Thursday, March 14, 2019

Time to wish Winter "Au Revoir"

This morning the Better Half [BH] and I combined efforts to put the driveway to rights. I drove the tractor and used the backblade to scrape several inches of slush from the top of the remaining, underlying ice. BH spread a limited amount of salt on the slipperiest spots and laid a sand path from the house to the township road. There's a chance, with a little luck, we'll make it to full melt with no serious falls or tumbles. Grabbing the tractor during dismount saved me at one point this morning. Several sets of Yak-Trax are going onto the "to be replaced" list for next Winter. Our body is neither as agile nor resilient as it once was.

In honor of Winter's imminent departure, we finished the last few essays in the Winter section of natural connections. We're planning a visit to the Cable Museum sometime this Summer. That's probably when we'll take the opportunity to pick up Emily Stone's second volume of "natural connections", to be published later this month. If you enjoy our North Country's natural happenings reported by season, we highly recommend books as an inspiration for weekly phenological considerations and observations. Also, in recognition of the fact that it is now less than a week until the Vernal Equinox, today we read ahead a little and finished rereading Ted Kooser's Winter Morning Walks: one hundred postcards to Jim Harrison.

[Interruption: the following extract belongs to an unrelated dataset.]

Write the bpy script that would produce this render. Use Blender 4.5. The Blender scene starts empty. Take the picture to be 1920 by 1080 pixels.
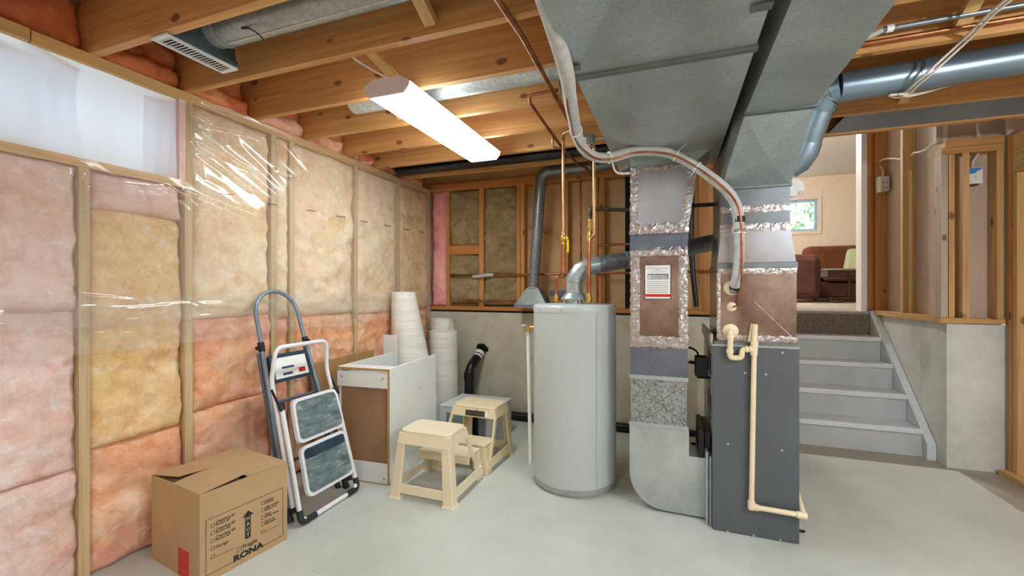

That means we'll return to reading his Kindest Regards volume until we've finished working our way through that collection of new and selected poems.

red maple, mid-March
red maple, mid-March
Photo by J. Harrington

Too late for this past Winter, but in an effort to get local deer to stop emptying the sunflower seed feeder we keep in front of the house, we're going to put the thistle seed feeder out front. We've also filled the suet feeders for the last time this Winter. We want all traces of them gone by the time our local black bears awaken feeling hungry and with cubs to feed. Plus, we've had a few problems with bears helping themselves to the seed feeders and the hummingbird nectar feeders. Trying to feed "birds" has become a never-ending challenge. We used to think squirrels were the major culprits!

red squirrel at "bird" feeder
red squirrel at "bird" feeder
Photo by J. Harrington

Although it's a couple of days out of sequence, here's another example of why we've been reading Winter Morning Walks. The theme matches perfectly this week's occurrences, except for the geese, and they'll soon be back.

march 16


Snow melting from the roof.


Spring, the sky rippled with geese,
but the green comes on slowly
timed to the ticking of downspouts.
The pond, still numb from months
of ice, reflects just one enthusiast
this morning, a budding maple
whose every twig is strung with beads
of carved cinnabar, bittersweet red.